On micros of course you have the keyboard interrupt handler self modify the execution loop if you are really desperate 8)
I’d also think that ESC should be a rather natural choice. I.e., what would you be looking for as a casual user? Similarly, I’d expect CTRL-C to break out of BASIC (i.e., the hosting application) itself. (For a less radical solution, a gracefull quit, I may try CTRL-Q or CTRL-X, as well.)
Holy smokes, actually implementing this in unix is a horrible mess!
Because the terminal is normally line-buffered, pressing “normal” keys like escape doesn’t actually send the character, it only gets sent once you hit return. So after a bit of googling and gtping, I found the required incantations needed to turn off buffered mode, read a key, and then turn buffering back on - and you want buffering so things like INPUT work as you’d expect.
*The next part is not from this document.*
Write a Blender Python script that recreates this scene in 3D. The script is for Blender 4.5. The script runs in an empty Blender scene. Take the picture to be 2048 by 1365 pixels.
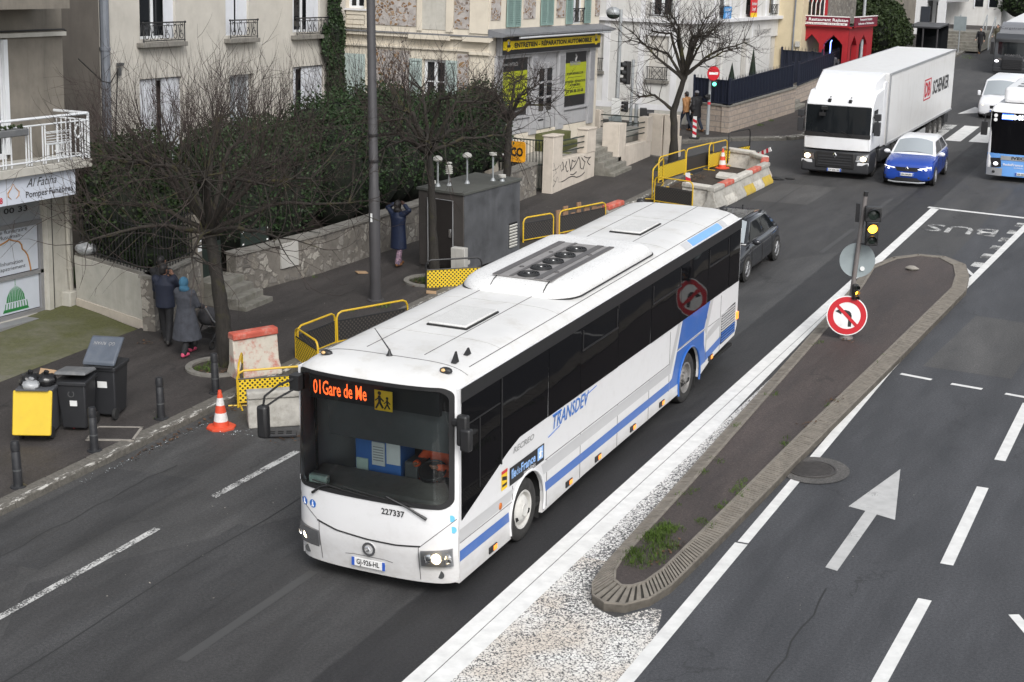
import bpy, bmesh, math, random
from mathutils import Vector, Matrix
R=math.radians; PI=math.pi
random.seed(7)
sc=bpy.context.scene
# ---------------- camera, world, sun, exposure
cam=bpy.data.cameras.new('camera'); co=bpy.data.objects.new('camera',cam); sc.collection.objects.link(co)
def cam_matrix(yaw,pitch,roll,loc):
    cy,sy=math.cos(yaw),math.sin(yaw); cp,sp=math.cos(pitch),math.sin(pitch)
    f=Vector((-sy*cp,cy*cp,-sp)); r0=Vector((cy,sy,0)); u0=r0.cross(f)
    r=math.cos(roll)*r0+math.sin(roll)*u0; u=-math.sin(roll)*r0+math.cos(roll)*u0
    m=Matrix((r,u,-f)).transposed().to_4x4(); m.translation=Vector(loc); return m
co.matrix_world=cam_matrix(.4365,.2818,.0075,(9.3579,-17.9431,9.7186))
cam.sensor_width=36; cam.lens=3211.7/2048*36; cam.clip_start=.1; cam.clip_end=800
sc.camera=co
SUN_EL,SUN_AZ=R(44),R(135)
w=bpy.data.worlds.new('World'); sc.world=w; w.use_nodes=True
nt=w.node_tree; bg=nt.nodes['Background']
sky=nt.nodes.new('ShaderNodeTexSky'); sky.sky_type='NISHITA'; sky.sun_disc=False
sky.sun_elevation=SUN_EL; sky.sun_rotation=SUN_AZ; sky.air_density=1; sky.dust_density=3; sky.ozone_density=.6
hs=nt.nodes.new('ShaderNodeHueSaturation'); hs.inputs['Saturation'].default_value=.3
nt.links.new(sky.outputs[0],hs.inputs['Color']); nt.links.new(hs.outputs[0],bg.inputs[0]); bg.inputs[1].default_value=.15
sl=bpy.data.lights.new('sun','SUN'); sl.energy=1.5; sl.angle=R(26); sl.color=(1,.99,.975)
so=bpy.data.objects.new('sun',sl); sc.collection.objects.link(so)
so.rotation_euler=(R(46),0,R(42)); so.location=(0,0,60)
sc.view_settings.view_transform='Standard'; sc.view_settings.look='None'; sc.view_settings.gamma=1
sc.view_settings.exposure=.38
sc.cycles.max_bounces=6; sc.cycles.transparent_max_bounces=10
try: sc.cycles.use_denoising=True
except Exception: pass
TILT=R(-3.2)   # the houses stand level on a street that climbs 3.2 degrees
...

Well it turns out if you do that then you’ll get a segfault because if you call this code enough times to have reasonable input latency - say once every statement - then the terminal code goes wonk. So much for that.
Ok, next try, let’s put the terminal into raw mode once, at startup. That fixes the segfault, but now you have to re-write all your reads to handle this. This created all sorts of weird side-effects, like a semicolon at the end of the line made the next PRINT appear on the same line… but not the PRINT after that one.
So it seems to be working again, and I have a CLI and escape does a break, but I’m concerned there’s some other edge case I haven’t come across where this all falls down again.
Man, this would have been so easy to fix… SIGKEY and a setting in (the future) ANSI standard that lets you select which keys are sent immediately and all of this would be a single line of code. Which it is on the Windows/DOS side I should mention.
I rolled my own code for it using raw mode, I didn’t see any way around it. I wouldn’t call it elegant though, you can do the same thing in Windows in a single line, one lacking any of the crazy gobbligook #defines and such. Powerful, perhaps, but definitely not elegant!
In any event, it looks like it’s working, so I’m getting ready to check in a 3.x.
At this point, all of the assumptions I used to write 1.x have been overturned. It was originally going to just parse the programs and print stats… but then it ran them. It was originally just going to be MS and HP… but now it handles maybe 25 different dialects from the mini and mainframe world. It was originally going to lack and CLI… yet here I am.